Seven years ago, as I was finishing my book Water is For Fighting Over, I wrote this kicker:
In the end, we need an honest reckoning with the basic problem: there is not enough water for everyone to do everything they want with it, or to use every drop to which they feel legally entitled.
It is frequently said that the Colorado River Basin is in “crisis,” but the detailed nature of that “crisis” is rarely spelled out. It is often framed in terms of the relationship between the river’s supply and growing demand, and illustrated with pictures of the white “bathtub ring” circling the increasingly empty Lake Mead. But when demand rises above supply, and reserves in the basin’s great reservoirs run out, the basin’s water users cannot consume negative water. Someone will have to use less, or stop using altogether. Who is that? In defining the problem, then, we sooner or later have to get specific. When shortages occur, who takes the hit?
This is the point at which the river’s operating rules, and most importantly, the ambiguity about how these rules will be implemented in times of scarcity, become critical. It is also the place at which we can dimly make out the shape of long-term solutions. Without those solutions, the current rules and the physical reality of the system suggest five big risks.
The most immediate risk is Las Vegas. As we have seen, Las Vegas has demonstrated the ability to live within its means, dropping its usage over the first years of the twenty-first century so that it now consumes substantially less than its 300,000 acre-feet per year allocation. But it continues to face a physical risk. As Lake Mead drops, it becomes harder and harder for Las Vegas to get water from its intake pipes, with a clear risk that the reservoir’s level might drop so low that Las Vegas could have a legal entitlement to water that it has no physical way to get to the city.
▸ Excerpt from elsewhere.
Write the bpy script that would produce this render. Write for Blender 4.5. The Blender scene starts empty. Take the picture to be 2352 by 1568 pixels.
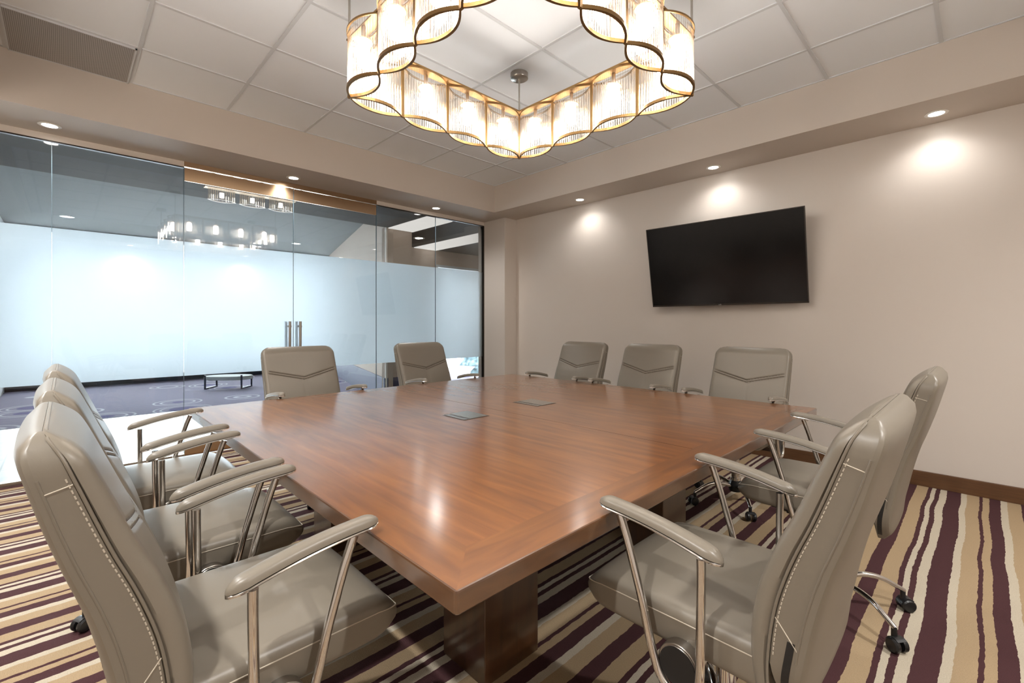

Las Vegas is taking steps to deal with the problem, building a new intake that is deeper in the reservoir, and a new pumping plant to handle the deeper water. The first phase, the deeper pipe to take the water, opened in 2015. The completion of the pumping plant, by 2020, will eliminate the largest risk in the entire basin, which is a city of 2 million people going dry because its intake pipes are above the water line, sucking air. With a new intake deep within Lake Mead, Las Vegas’s water supply will ironically be transformed from one of the most vulnerable to one of the most secure in the Lower Basin.
The second risk is to Arizona. As Lake Mead continues to drop, and supplies become increasingly constrained, the operating rules require that the major burden falls on Arizona. In return for the Central Arizona Project’s construction, California extracted a legal requirement (enshrined in federal law) that all of Central Arizona’s Colorado River allocation, all 1.5 million acre-feet per year that flow through the big canal to Phoenix and Tucson must be cut off completely before California loses a single drop. Arizona has long viewed subsidized agriculture as a buffer, and it has been banking surplus groundwater as a hedge against such an inevitability. This, too, will be tested.
The third risk is to the states of the Upper Colorado River Basin. Most legal scholars agree that if (when?) the total flow in the river drops because of climate change, the rules enshrined in the Colorado River Compact require the Upper Basin to continue sending 7.5 million acre-feet downstream past Lee’s Ferry each year. If climate change push
comes to shove and there is not enough water to meet that requirement and also supply all the current water use needs in Wyoming, Colorado, Utah, and New Mexico, those Upper Basin water uses must be cut to meet the Lee’s Ferry delivery requirement.The fourth risk is the long-festering problem of Native American communities’ rights to water. Unresolved, this uncertainty leaves these communities without the water they need to prosper, and it also leaves a cloud of uncertainty over other water users.
The fifth risk always remains the delta and, more broadly, the environment. The operating rules have long left environmental flows entirely out of the picture, and it is only slowly and at great pain and expense that water has been carved out to bring the environment back.
I’d say that, with only a few minor tweaks, it holds up pretty well!